Love lost songs
Against the background of the timeless beauty of the bishop’s palace in Wells, two young women sat on the grass, chatting and laughing together; they possessed a beauty to match their surroundings, a natural grace and confidence that could not be acquired. Whose heart might be broken by these Sixth formers from the local school? Perhaps there were already young men for whom either or both of the young women meant memories of lost happiness.
Being three times the age of the young women, the potential to recall appropriate song lyrics was extensive. For most of their male contemporaries, there would never have been any prospect of such beauty breaking their hearts, but for those fortunate enough to have had their hearts broken, maybe Hot Chocolate’s song “It started with a kiss” captures a sense of the angst of those times:
And then when you were sixteen
And I had just turned seventeen
I couldn’t hold on to your love
I couldn’t hold on to my dreams
Perhaps Errol Brown’s lyrics do not have the desolation of Janis Ian’s “At Seventeen”, but they are intense enough.
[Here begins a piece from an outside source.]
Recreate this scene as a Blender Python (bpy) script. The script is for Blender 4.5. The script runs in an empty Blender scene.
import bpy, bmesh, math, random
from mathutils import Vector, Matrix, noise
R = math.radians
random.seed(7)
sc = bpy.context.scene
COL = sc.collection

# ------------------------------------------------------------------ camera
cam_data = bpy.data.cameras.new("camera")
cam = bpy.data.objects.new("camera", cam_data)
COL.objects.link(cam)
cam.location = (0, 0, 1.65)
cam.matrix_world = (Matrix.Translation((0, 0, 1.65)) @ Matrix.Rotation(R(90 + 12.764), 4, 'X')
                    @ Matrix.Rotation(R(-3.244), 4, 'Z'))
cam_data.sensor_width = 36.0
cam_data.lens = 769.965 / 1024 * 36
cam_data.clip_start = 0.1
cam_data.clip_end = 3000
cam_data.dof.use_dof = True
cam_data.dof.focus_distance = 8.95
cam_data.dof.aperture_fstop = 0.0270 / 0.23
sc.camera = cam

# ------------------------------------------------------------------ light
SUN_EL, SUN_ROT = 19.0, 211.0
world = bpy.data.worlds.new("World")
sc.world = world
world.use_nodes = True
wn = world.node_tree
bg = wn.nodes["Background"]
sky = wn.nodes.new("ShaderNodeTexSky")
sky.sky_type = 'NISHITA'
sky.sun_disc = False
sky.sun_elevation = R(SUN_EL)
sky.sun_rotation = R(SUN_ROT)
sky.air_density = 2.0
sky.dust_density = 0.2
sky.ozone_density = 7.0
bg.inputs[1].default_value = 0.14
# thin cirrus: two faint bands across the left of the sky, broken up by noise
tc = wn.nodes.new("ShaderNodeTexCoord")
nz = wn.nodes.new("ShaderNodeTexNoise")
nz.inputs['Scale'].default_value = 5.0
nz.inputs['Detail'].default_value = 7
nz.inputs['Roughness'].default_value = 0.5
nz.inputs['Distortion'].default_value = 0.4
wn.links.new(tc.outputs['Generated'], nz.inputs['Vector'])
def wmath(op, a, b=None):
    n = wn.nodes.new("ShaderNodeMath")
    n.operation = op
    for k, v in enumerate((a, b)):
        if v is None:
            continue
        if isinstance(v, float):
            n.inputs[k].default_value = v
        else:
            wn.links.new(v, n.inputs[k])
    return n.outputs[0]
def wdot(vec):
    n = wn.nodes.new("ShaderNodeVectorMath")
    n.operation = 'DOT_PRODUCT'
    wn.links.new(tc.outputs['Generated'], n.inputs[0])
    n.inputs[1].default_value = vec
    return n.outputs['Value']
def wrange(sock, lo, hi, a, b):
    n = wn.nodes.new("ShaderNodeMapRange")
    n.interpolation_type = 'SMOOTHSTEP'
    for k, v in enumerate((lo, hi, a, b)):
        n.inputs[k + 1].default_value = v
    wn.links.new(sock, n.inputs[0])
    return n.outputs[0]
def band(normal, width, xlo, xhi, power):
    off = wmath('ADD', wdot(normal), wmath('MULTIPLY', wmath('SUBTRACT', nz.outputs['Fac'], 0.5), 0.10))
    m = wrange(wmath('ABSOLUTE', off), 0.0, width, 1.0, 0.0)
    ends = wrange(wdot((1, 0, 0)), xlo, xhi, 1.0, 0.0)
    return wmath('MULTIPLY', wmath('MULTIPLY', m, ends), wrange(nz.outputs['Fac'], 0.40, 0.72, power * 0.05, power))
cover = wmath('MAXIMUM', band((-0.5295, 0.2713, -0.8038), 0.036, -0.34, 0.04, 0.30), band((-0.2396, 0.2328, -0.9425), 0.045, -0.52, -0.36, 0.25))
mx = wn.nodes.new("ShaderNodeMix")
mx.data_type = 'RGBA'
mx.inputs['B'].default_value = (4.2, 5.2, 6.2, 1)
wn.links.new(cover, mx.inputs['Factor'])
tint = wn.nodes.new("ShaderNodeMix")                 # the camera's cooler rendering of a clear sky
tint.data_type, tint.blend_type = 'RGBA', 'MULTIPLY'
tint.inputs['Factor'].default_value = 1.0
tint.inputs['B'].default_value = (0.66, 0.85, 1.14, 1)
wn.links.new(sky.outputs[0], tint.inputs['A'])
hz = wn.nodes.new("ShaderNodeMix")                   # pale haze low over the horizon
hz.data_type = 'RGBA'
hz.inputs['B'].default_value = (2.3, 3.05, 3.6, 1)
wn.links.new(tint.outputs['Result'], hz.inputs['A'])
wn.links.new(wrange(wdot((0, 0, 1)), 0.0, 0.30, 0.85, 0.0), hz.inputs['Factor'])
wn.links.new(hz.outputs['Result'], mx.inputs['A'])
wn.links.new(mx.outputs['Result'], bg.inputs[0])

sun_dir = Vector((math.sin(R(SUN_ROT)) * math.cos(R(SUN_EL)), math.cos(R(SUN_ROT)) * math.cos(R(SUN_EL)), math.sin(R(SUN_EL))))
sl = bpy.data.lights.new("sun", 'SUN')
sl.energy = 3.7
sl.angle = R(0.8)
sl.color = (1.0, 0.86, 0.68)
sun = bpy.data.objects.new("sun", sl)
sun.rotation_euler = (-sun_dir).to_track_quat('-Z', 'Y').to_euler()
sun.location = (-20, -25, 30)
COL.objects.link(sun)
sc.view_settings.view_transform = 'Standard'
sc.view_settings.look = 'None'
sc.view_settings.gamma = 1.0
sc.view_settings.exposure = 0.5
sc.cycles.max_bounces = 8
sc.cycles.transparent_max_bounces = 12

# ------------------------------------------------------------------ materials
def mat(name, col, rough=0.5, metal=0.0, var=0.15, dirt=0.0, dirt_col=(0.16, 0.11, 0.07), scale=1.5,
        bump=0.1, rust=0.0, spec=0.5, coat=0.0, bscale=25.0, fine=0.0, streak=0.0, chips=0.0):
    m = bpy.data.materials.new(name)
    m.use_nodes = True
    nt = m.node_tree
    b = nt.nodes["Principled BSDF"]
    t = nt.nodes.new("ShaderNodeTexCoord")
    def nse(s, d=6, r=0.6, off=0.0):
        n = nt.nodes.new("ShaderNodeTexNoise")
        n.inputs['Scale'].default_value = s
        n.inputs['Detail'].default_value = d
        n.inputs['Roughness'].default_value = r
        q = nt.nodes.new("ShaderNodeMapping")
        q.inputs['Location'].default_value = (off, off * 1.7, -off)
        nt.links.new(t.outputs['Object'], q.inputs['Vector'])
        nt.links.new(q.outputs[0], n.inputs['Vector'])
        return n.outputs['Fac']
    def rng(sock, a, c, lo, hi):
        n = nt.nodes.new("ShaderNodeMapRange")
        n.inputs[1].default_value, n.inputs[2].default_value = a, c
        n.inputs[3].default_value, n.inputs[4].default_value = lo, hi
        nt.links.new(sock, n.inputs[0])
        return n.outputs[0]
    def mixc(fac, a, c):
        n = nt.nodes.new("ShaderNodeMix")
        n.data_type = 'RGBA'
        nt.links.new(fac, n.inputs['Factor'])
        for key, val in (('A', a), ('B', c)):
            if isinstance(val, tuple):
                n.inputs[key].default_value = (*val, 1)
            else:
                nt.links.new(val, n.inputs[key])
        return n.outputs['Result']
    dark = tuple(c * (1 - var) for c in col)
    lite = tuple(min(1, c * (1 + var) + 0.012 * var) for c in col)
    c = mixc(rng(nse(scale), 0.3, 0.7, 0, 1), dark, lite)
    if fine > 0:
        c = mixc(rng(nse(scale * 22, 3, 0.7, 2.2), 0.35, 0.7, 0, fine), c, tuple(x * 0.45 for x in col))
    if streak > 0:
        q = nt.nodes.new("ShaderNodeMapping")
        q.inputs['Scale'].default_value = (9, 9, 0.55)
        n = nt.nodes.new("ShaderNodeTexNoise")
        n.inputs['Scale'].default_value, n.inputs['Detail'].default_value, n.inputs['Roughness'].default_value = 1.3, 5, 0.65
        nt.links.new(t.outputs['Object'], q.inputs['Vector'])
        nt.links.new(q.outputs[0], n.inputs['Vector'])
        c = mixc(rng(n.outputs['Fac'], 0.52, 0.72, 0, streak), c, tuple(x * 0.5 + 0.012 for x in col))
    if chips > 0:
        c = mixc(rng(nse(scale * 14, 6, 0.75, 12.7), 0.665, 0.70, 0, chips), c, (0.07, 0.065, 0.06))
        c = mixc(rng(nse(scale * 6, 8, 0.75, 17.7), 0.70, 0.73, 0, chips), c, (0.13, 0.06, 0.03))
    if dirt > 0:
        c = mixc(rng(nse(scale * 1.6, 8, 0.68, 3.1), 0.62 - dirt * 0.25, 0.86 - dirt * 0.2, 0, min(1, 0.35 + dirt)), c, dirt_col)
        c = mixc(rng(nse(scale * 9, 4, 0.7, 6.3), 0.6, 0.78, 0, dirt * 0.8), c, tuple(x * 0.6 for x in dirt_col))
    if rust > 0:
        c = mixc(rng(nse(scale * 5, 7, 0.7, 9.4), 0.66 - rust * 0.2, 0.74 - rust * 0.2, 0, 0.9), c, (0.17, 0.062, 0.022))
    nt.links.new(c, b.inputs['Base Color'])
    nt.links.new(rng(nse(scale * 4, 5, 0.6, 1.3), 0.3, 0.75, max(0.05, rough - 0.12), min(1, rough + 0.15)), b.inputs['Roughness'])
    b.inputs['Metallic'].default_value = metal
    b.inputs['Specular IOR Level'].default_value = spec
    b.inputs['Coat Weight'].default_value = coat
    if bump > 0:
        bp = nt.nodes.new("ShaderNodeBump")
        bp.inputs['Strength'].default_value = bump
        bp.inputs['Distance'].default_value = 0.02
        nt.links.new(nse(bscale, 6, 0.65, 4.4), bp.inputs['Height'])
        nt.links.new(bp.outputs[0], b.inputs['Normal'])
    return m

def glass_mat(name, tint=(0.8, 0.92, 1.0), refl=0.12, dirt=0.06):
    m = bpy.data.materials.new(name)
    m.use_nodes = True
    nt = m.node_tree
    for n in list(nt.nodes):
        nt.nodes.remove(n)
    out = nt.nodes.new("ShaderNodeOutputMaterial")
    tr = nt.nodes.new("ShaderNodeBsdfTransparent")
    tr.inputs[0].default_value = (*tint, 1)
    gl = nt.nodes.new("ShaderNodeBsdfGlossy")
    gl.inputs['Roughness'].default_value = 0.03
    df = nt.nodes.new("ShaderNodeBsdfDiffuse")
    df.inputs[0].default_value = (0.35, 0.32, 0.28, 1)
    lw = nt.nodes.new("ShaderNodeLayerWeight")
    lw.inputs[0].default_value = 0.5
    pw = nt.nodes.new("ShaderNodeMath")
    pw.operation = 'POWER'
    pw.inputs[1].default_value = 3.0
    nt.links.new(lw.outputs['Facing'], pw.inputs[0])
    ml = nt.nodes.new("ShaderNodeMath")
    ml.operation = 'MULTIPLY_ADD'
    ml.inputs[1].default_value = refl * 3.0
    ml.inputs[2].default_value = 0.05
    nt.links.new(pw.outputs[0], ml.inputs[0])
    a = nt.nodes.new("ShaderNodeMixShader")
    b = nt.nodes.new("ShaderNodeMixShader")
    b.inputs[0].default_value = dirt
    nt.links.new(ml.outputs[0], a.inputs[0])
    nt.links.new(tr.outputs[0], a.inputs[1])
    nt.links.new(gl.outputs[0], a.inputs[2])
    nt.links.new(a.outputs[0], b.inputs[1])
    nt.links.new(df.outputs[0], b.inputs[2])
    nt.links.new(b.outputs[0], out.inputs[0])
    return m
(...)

In the song, the loss of a love that has been present from childhood years has remained significant in adult life.
Perhaps there have been academic studies. Perhaps there are learned theses on why relationships in those teenage years acquire such an intensity. It is not as though anyone expects most of them to last more than a few months, if even that. It is not as though either party is in a position to make any binding commitment. It is not as though countless millions of people haven’t been through similar experiences, and haven’t failed to survived them. Perhaps it is about establishing self-identity; perhaps heartbreak is some rite of passage to an adult wisdom.
Whatever their function, the deep emotions of those teenage years feed the music industry with a regular supply of customers susceptible to being reminded of past pains and hurts.
Listening to Adele’s “Someone Like You” on Spotify, there is a sense that it stands in the same tradition of lamenting lost love as had ‘It started with a kiss’ three decades previously. It is as though we almost need to recall pasts that cannot be changed, that memories of pain are part of what we are. Perhaps the young women will have their own songs of heartbreak that they will play in forty years’ time.
Sometimes, it is much less troublesome to listen to classical music.